Supreme Court agrees with U.S. Chamber that operating a public forum for speech does not make a private company a state actor, even where those operations are licensed or heavily regulated by the state

Monday, June 17, 2019 - 3:00pm

In Manhattan Community Access Corp. v. Halleck, the Supreme Court issued a decision holding that a private company does not qualify as a state actor subject to the First Amendment’s Free Speech Clause simply because it is otherwise heavily regulated or it operates a public forum for speech.  The Chamber filed a brief at the merits stage supporting this reasoning.  This decision will help social-media platforms such as YouTube, Twitter, and Facebook avoid First Amendment liability and will help ensure that private businesses are not forced to associate with ideas and speakers they find objectionable.

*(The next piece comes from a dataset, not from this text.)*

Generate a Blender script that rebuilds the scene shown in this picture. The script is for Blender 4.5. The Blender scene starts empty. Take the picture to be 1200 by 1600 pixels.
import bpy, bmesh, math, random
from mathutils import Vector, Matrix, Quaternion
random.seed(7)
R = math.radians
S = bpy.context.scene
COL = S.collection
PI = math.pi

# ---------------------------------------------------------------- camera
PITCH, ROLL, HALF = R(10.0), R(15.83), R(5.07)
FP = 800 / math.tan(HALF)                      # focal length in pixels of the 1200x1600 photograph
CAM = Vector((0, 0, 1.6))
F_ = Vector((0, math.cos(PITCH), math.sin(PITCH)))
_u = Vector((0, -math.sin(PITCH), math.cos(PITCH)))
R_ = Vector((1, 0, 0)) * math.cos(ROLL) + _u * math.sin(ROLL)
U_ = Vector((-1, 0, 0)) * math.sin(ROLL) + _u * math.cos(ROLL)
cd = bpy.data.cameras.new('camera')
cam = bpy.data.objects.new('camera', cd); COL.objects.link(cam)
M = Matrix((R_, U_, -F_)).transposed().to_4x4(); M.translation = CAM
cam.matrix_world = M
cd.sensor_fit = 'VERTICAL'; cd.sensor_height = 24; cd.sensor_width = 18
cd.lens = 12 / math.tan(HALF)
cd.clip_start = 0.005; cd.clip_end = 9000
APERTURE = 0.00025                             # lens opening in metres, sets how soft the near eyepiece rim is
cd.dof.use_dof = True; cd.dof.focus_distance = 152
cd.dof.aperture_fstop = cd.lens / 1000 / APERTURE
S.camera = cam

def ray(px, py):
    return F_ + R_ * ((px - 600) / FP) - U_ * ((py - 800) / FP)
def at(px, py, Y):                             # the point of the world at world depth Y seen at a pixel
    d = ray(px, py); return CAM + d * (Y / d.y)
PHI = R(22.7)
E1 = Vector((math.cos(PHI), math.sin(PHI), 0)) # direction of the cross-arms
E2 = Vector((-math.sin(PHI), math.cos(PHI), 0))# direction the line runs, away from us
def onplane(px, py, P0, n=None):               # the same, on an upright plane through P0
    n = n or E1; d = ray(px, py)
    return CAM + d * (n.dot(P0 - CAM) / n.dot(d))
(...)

The Supreme Court opinion emphasized that the First Amendment prohibits only governmental, not private, abridgment of speech.  Although private companies sometimes qualify as state actors subject to the Constitution, when they exercise traditionally governmental functions, the Court explained that operating a public forum for speech is not a traditional governmental function.  Certainly it is not an exclusive governmental function.  The Court also reasoned that neither a governmental license nor extensive regulation transform a private company into a state actor.  As a result, MNN does not qualify as a state actor subject to the First Amendment’s restrictions.